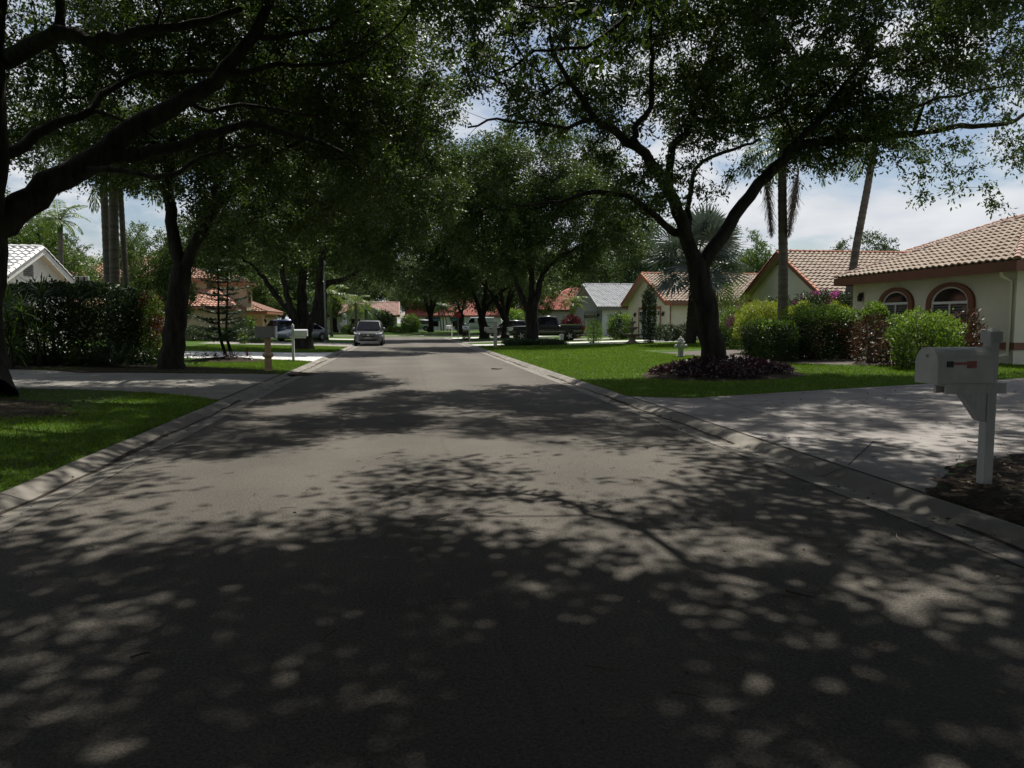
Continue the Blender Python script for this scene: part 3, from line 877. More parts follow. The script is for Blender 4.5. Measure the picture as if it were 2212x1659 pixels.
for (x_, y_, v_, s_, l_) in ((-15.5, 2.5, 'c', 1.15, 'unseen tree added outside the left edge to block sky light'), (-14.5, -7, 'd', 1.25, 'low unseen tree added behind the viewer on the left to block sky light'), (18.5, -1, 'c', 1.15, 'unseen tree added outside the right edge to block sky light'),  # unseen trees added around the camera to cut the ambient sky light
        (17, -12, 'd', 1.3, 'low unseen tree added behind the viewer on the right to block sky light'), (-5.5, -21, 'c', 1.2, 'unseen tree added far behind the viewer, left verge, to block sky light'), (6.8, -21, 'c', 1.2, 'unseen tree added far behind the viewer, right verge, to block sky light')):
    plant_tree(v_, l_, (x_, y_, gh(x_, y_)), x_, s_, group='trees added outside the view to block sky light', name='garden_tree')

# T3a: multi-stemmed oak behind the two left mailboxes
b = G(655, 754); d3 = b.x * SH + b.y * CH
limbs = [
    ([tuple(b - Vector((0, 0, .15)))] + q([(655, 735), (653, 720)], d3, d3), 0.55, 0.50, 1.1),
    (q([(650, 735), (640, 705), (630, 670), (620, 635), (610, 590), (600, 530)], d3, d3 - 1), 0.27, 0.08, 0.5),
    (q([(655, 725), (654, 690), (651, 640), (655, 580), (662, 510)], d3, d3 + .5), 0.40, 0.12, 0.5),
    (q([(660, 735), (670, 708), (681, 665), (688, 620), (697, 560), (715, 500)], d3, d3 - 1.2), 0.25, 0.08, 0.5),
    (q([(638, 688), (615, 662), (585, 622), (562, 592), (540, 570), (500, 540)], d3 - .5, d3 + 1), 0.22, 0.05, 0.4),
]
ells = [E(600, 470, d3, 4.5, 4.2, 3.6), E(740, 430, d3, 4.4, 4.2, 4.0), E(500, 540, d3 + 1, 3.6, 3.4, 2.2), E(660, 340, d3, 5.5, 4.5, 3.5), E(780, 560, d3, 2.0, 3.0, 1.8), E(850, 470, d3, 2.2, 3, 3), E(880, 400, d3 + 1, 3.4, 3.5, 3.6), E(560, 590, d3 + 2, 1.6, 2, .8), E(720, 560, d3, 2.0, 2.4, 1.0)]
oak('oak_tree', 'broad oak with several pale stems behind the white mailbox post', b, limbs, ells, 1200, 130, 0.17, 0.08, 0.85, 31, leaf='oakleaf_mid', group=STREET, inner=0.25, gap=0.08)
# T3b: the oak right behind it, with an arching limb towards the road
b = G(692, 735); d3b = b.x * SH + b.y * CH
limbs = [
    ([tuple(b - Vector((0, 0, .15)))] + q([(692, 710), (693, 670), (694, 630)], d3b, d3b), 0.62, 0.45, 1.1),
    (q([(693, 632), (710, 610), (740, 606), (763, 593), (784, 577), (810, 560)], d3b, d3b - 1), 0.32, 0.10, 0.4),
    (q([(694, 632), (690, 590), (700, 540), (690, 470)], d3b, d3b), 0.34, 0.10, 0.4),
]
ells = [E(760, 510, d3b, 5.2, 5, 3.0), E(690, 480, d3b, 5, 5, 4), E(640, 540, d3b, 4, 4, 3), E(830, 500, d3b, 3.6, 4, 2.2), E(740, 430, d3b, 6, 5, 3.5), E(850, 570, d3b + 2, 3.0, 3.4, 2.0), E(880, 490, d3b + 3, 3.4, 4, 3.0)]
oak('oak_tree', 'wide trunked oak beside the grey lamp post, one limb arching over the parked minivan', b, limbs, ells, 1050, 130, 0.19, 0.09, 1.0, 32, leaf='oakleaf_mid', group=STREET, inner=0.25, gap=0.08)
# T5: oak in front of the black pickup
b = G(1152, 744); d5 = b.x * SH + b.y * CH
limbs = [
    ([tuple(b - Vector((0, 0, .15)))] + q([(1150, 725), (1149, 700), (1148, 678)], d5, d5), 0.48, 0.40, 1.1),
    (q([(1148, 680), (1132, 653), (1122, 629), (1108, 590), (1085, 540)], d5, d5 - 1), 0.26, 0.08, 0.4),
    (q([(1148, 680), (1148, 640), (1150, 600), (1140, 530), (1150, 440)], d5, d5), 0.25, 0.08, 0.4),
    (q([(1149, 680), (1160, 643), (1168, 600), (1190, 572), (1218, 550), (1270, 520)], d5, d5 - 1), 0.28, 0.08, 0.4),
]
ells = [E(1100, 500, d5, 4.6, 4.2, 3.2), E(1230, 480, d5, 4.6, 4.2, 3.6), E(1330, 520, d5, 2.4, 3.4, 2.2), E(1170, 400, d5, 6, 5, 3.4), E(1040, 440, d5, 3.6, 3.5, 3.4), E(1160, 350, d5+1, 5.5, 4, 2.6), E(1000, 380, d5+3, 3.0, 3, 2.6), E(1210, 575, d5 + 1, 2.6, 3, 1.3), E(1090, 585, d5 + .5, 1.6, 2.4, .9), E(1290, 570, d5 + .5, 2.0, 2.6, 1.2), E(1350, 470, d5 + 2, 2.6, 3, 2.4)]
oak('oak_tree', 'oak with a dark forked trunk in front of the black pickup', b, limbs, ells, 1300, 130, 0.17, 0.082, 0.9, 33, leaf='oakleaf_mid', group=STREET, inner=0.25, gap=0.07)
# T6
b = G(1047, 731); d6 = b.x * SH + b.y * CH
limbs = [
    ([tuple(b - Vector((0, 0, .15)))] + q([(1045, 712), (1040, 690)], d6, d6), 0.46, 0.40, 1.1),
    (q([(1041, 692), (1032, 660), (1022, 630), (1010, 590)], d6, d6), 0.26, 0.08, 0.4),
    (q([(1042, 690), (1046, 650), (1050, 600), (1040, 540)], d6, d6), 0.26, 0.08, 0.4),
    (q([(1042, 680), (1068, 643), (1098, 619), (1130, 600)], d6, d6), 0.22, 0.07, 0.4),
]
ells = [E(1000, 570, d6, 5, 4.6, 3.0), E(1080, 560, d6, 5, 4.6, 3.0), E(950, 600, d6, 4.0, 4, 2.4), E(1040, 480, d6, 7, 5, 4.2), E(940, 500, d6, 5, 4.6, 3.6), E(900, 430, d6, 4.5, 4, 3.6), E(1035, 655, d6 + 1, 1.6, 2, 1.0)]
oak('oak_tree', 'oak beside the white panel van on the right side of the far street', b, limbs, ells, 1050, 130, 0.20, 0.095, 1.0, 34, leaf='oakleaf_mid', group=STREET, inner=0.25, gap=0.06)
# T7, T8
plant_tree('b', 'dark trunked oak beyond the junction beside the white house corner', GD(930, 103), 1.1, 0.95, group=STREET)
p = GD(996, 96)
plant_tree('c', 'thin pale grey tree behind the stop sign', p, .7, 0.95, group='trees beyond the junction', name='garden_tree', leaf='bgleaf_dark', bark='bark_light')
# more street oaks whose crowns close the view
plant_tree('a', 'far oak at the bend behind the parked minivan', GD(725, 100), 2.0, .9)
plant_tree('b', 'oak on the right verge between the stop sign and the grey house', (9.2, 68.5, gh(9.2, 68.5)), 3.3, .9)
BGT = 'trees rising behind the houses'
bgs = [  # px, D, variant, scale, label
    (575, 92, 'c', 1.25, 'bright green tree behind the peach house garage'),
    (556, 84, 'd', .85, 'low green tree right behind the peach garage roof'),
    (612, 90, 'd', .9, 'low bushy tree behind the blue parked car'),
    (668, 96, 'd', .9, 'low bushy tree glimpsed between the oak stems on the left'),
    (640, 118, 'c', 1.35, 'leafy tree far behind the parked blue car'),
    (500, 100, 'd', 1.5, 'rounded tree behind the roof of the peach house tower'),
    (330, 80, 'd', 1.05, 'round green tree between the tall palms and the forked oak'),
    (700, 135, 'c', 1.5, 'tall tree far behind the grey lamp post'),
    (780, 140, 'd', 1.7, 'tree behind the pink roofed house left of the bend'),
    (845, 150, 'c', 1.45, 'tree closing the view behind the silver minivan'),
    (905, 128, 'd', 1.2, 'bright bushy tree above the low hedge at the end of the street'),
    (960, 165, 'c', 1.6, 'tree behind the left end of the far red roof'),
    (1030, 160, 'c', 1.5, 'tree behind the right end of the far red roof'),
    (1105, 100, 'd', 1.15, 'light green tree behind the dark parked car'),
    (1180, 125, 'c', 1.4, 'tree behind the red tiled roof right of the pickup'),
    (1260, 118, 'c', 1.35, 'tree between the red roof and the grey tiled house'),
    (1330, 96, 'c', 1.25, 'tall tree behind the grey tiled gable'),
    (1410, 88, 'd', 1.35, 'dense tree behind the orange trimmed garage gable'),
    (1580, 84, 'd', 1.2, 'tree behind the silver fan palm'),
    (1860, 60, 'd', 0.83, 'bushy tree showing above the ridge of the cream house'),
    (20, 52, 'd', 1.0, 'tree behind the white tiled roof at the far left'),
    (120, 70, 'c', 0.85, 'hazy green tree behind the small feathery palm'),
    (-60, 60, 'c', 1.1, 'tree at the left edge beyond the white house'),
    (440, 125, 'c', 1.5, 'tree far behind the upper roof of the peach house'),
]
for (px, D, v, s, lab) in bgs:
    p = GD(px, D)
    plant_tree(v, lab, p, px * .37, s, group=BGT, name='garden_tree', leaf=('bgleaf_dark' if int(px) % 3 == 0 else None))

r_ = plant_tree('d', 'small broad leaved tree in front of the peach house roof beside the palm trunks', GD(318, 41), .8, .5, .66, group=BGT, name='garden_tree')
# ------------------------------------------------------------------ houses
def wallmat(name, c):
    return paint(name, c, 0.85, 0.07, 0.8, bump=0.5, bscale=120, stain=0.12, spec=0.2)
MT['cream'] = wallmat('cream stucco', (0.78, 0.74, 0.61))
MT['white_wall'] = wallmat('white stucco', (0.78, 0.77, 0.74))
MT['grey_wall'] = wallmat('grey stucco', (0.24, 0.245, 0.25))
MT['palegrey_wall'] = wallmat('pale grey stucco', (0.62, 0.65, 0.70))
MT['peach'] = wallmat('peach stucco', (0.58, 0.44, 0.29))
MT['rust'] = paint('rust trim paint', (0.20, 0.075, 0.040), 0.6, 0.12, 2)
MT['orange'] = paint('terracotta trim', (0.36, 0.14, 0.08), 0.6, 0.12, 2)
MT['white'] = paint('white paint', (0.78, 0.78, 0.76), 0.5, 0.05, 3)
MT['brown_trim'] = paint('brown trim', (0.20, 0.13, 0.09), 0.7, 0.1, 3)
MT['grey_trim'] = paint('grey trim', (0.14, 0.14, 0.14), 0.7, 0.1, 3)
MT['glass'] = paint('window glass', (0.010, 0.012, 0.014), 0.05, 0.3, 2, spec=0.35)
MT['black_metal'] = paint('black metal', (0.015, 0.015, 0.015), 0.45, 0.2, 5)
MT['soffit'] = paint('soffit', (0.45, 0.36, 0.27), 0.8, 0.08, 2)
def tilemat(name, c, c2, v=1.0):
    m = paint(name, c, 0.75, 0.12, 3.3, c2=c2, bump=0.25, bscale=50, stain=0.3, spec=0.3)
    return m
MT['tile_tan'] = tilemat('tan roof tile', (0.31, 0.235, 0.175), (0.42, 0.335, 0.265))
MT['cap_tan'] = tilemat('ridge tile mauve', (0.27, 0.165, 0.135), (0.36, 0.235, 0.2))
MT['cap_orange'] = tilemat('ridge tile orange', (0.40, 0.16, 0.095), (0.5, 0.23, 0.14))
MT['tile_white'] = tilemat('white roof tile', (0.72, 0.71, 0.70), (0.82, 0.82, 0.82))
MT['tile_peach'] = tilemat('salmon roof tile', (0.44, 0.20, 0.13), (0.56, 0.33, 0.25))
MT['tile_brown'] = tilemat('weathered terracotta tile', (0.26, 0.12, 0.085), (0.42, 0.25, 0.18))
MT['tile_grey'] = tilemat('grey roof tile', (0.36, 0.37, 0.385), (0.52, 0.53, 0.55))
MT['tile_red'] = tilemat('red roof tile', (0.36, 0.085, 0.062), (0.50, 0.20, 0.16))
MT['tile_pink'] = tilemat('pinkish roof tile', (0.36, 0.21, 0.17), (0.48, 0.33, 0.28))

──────

# [INSTRUCTIONS TO FOLLOW]
Restate only the lines running from the start of the material above through the line containing "plant_tree(v_, l_, (x_, y_, gh(x_, y_)), x_, s_, group='trees", ends included. No pictures.

# [OUTPUT FOR THIS TASK]
Continue the Blender Python script for this scene: part 3, from line 877. More parts follow. The script is for Blender 4.5. Measure the picture as if it were 2212x1659 pixels.
for (x_, y_, v_, s_, l_) in ((-15.5, 2.5, 'c', 1.15, 'unseen tree added outside the left edge to block sky light'), (-14.5, -7, 'd', 1.25, 'low unseen tree added behind the viewer on the left to block sky light'), (18.5, -1, 'c', 1.15, 'unseen tree added outside the right edge to block sky light'),  # unseen trees added around the camera to cut the ambient sky light
        (17, -12, 'd', 1.3, 'low unseen tree added behind the viewer on the right to block sky light'), (-5.5, -21, 'c', 1.2, 'unseen tree added far behind the viewer, left verge, to block sky light'), (6.8, -21, 'c', 1.2, 'unseen tree added far behind the viewer, right verge, to block sky light')):
    plant_tree(v_, l_, (x_, y_, gh(x_, y_)), x_, s_, group='trees added outside the view to block sky light', name='garden_tree')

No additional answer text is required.